Below are issues that I would like to see the authors address before the paper is published:
1- Although fractals are beautiful, their meaning needs further discussion. Please provide some clarification regarding the importance of the new fractals presented in the paper.
2- The paper deals with alterations to the structures of the fractals. In this connection some interesting alterations have been made, notably including memory-based models (for instance, see the reference 10.25088/ComplexSystems.21.4.269). I feel that some discussion of how the results from the manuscript fit in with the concept of the “embedding” of memory in complex maps is warranted here.
3- The theorems give the conditions under which the stable regions exist, but no rationale whatsoever is provided regarding the symmetry of the sets. In this respect, where possible, detailed calculations should be incorporated in the manuscript.

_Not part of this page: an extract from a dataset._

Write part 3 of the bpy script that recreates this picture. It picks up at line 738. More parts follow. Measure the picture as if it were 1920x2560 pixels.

4- Nowadays, recent papers also explore various metrics that can be used to assess dependencies between parameters. Two metrics are commonly measured (for instance, see the reference 10.1016/j.matcom.2023.02.012): generation time and average number of performed iteration. I think it would be very interesting if the authors could make calculations of such metrics (in a manner that is tied to the illustrative examples provided).
One technical issue to be dealt with is the repetition of identical equations which increase the length of proofs. In particular, I refer to two sets of equations: set 1 - Eqs. (2), (3), (4), and (5), and set 2 - Eqs. (10), (11), (12), and (13). For each set, only one equation is needed.

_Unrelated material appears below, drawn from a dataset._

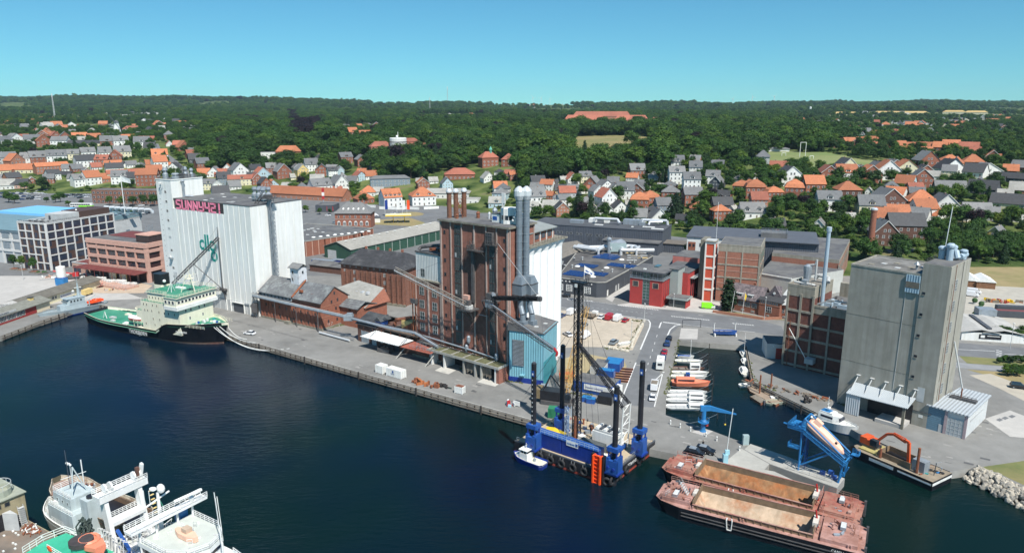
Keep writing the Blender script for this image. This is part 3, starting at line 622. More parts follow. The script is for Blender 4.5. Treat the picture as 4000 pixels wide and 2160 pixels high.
# ------------------------------------------------------------------ offices on the west quay
ogrey=mat('pale_frame_concrete',(.6,.59,.57),.8,.06,.4);brownp=mat('brown_window_panel',(.085,.045,.035),.4,.15,.8,spec=.6)
winblue=mat('blue_reflecting_glass',(.035,.042,.065),.1,.2,.5,spec=.8)
def grid_office():
    A,O=q(1,215,580),q(1,470,598);a,L=frame(A,O)
    t=T('office_block','six-storey office block with pale concrete grid and dark brown panels','building',O,R(-20));L=19.5;D=40.0;H=23.8
    t.box('core',brownp,-L+.3,.35,0,-.35,D-.3,H-.6)
    zs=[0,3.9,7.9,11.9,15.8,19.7,H]
    zl=[[0,7.9,11.9,15.8,19.7,H],[0,7.9,15.8,19.7,H],[0,3.9,7.9,11.9,15.8,H],[0,3.9,11.9,15.8,19.7,H]]
    xs=[-L,-L+4.9,-L+9.8,-L+14.7,0]
    for x in xs:t.box('column',ogrey,x-.3,-.05,0,x+.3,.6,H)
    for i in range(4):
        for z in zl[i][1:]:t.box('beam',ogrey,xs[i]+.3,0,z-.55,xs[i+1]-.3,.55,z)
        for j,z in enumerate(zs[:-1]):
            t.box('window',winblue,xs[i]+.9+(j % 2),.28,z+.5,xs[i]+2.7+(j % 2),.34,z+3.0)
    ys=[D*i/8 for i in range(9)]
    for y in ys:t.box('column',ogrey,-.6,y-.3,0,.05,y+.3,H)
    zr=[[0,7.9,15.8,19.7,H],[0,3.9,7.9,11.9,15.8,19.7,H],[0,3.9,11.9,15.8,19.7,H]]
    for i in range(8):
        for z in zr[i % 3][1:]:t.box('beam',ogrey,-.55,ys[i]+.3,z-.55,0,ys[i+1]-.3,z)
        for j,z in enumerate(zs[:-1]):
            t.box('window',winblue,-.34,ys[i]+.5,z+.4,-.27,ys[i]+(4.6 if(i+j)% 3 else 2.2),z+3.1)
    t.box('roof',felt,-L+.2,.2,H-.6,-.2,D-.2,H-.3)
    t.box('roof_rim',ogrey,-L-.3,-.1,H,.1,.35,H+.3);t.box('roof_rim',ogrey,-.4,.35,H,.1,D,H+.3);t.box('roof_rim',ogrey,-L-.3,.35,H,-L+.1,D,H+.3)
    t.box('penthouse',LG,-12.5,10,H-.3,-1.5,20.5,H+3.2);t.box('penthouse',mat('brown_slatted_screen',(.08,.045,.035),.6,.3,3),-14,20.6,H-.3,-.8,38.5,H+3.4)
    t.box('roof_door',DG,-10,9.9,H,-8.6,10.05,H+2.2)
    b=MB();b.rail([(-L+.3,.6,H),(-1,.6,H),(-1,20,H)],DG,1.1,.05,1.2,3);t.mb('railing',b)
    for i in range(9):b=MB();b.box(0,0,0,1.1,.7,.9,LG if i % 3 else DS);b.build('roof_furniture',t.o,(-16+i*1.3,3.5+(i % 3)*1.6,H-.3))
    b=MB();b.ball((-5,22,H+3.8),.5,WT);t.mb('radome',b)
grid_office()
pinkc=mat('pale_pink_facade',(.56,.33,.26),.85,.12,.8);redroof=mat('dark_red_roof_sheet',(.16,.04,.035),.7,.15,.8)
def pink_office():
    O=q(1,1350,710);t=T('pink_office','low pink brick office block under construction with dark red canopy','building',O,R(-24));L=40;D=26;H=18.6
    t.box('core',mat('dark_red_recess',(.045,.02,.02),.5,.3,1),-L+.6,.7,0,-.7,D,H-1)
    for k,z in enumerate((5.2,9.6,14.0)):t.box('band',pinkc,-L,0,z,0,.7,z+1.5);t.box('band',pinkc,-.7,.7,z,0,D,z+1.5)
    t.box('cornice',pinkc,-L-.2,-.15,H-2.2,.15,.7,H);t.box('cornice',pinkc,-.7,.7,H-2.2,.15,D,H)
    for i in range(7):
        x=-L+.4+(L-1.2)*i/6
        for z0,z1 in((0,5.2),(6.7,9.6),(11.1,14.0),(15.5,H-2.2)):t.box('pier',pinkc,x-.35,.05,z0,x+.35,.9,z1)
    for i in range(4):
        y=1+(D-2)*i/3
        for z0,z1 in((0,5.2),(6.7,9.6),(11.1,14.0),(15.5,H-2.2)):t.box('pier',pinkc,-.9,y-.9,z0,-.05,y+.9,z1)
    for i in range(6):
        for z in(6.7,11.1,15.5):
            t.put('window',win(5.2,2.3,4,1,redroof,GS,.12),(-L+3.7+6.45*i,.62,z-.1+.1))
    t.box('roof',felt,-L+.4,.4,H-.5,-.4,D-.2,H-.2);t.box('roof_terrace',redroof,-L+3,10,H-.2,-14,D-3,H)
    b=MB();b.box(-9,3,H-.2,-.6,12,H+3.1,mat('dark_glazed_penthouse',(.05,.035,.035),.2,.2,1));b.box(-9.3,2.7,H+3.1,-.3,12.3,H+3.5,pinkc);t.mb('penthouse',b)
    b=MB();b.truss((-13,14,H),(-13,14,H+6),2.2,SE,.07,4);b.box(-16,10,H-.2,-11,16,H+.6,LG);t.mb('scaffold_stair',b)
    b=MB();b.add([(-L-2,-.2,5.3),(0,-.2,5.3),(-.5,-6.5,4.9),(-L-3,-6.5,4.9),(-L-2,-.2,5.6),(0,-.2,5.6),(-.5,-6.5,5.2),(-L-3,-6.5,5.2)],[(3,2,1,0),(4,5,6,7),(2,3,7,6),(1,2,6,5),(0,3,7,4)],redroof)
    t.mb('canopy',b)
    for i in range(7):b=MB();b.tube((-L+i*6,-6.4,0),(-L+i*6,-6.4,4.9),.1,redroof,5);b.tube((-L+i*6,-6.2,5.2),(-L+i*6,.1,9),.05,redroof,4);t.mb('canopy_post',b)
    for x in(-22,-15):b=MB();b.box(x,-3.2,0,x+4.5,-2.9,4.2,yellow);[b.box(x+j*.75,-3.3,0,x+j*.75+.3,-3.2,4.2,WT)for j in range(6)];t.mb('scaffold_sheeting',b)
    t2=T('site_podium','pale construction podium and scaffold strewn in front of pink office','construction site',O,R(-24))
    t2.box('deck',pinkbrick,-31,-14,0,2,-7,.8)
    for i in range(10):t2.box('step',WT,-34+i*3.4,-7-(i % 3),.8,-31.5+i*3.4,-5.5,1.2+(i % 4)*.3)
    b=MB();b.rail([(-31,-14,.8),(2,-14,.8),(2,-7,.8)],SE,1.1,.04,1.8);b.rail([(-31,-9,.8),(0,-9,.8)],SE,1.1,.04,1.5);t2.mb('railing',b)
    b=MB();b.add([(-18,-19,.05),(-15,-20,.05),(-12,-14,.8),(-14,-13,.8)],[(0,1,2,3)],redroof);b.rail([(-18,-19,.05),(-14,-13,.8)],orange,1,.05,1.5);t2.mb('ramp',b)
                                         
    w=T('pink_annex','single-storey pink brick annex between the two office blocks','building',q(22,765,760),R(-24));w.box('wall',pinkbrick,0,0,0,11,14,5);w.box('roof',redroof,.4,.4,5,10.6,13.6,5.1);w.box('parapet',LG,-.1,-.1,5,11.1,.3,5.5);w.box('parapet',LG,-.1,.3,5,.3,14,5.5);w.box('window',winblue,.8,-.06,.4,6,.05,3.6)
    for i in range(5):w.box('step',LG,11+i*.8,4,0,11.8+i*.8,9,5-i)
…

I recommend a review of the manuscript for language quality.
Author Response
Thanks for reviewing manuscript. Please see responses by authors in attached file.
Author Response File: 
Author Response.pdf
Reviewer 2 Report
The concepts of escape and escape criteria should be defined explicitly or better characterized with wording sentences. The statements of some of the given, and mathematically proved, technical results should be improved by rewritting some of the sentences more formally, by writing some of the current separate conditions in unique combined constraints when possible( for instance , by using max(. , . , . ,.) , etc..
Explain the concept of escape with words in the abstract and introduction.
Are the given conditions for escape in the various results necessary , sufficient or necessary and sufficient?. It seems that they are just sufficient since that taus/i are characterized just through bounds but not explicitly. So, the conditions for escape are not fully covered.
Eqn. next to (17): Add a left hand-side term abs(z1) which is now in line with a wording written text . Revise similar point in other places like, for instance, at the end of page 4.
Statement of Theorem 3.1 : It can be better to rewrite the conditions together ( for instance, rewrite second right-hand-side as a maximum of four expressions and a unique left-hand-sige being non less than abs(c)).
Final expression on page 5, add left-hand-side to the inequality within the formula which is now in the previous text line.
Theorem 3.2: there is absolute value of c missed in the second line of the statement.
Which are the differences between Algorithm 1 and Algorithm 2?. Please comment on them n a remark.
Author Response
Thanks for reviewing manuscript. Please see responses by authors in attached file.
Author Response File: Author Response.pdf
Round 2
Reviewer 1 Report
I have read the revised version of the manuscript. To be clear, I don't feel that the authors have done enough to persuade the reader that the manuscript is worthy of publication in MDPI after a revision was made. In my humble opinion, the impact of the research is actually quite modest. More work would be needed to plumb the potential of the ideas presented.
I recommend a review of the manuscript for language quality.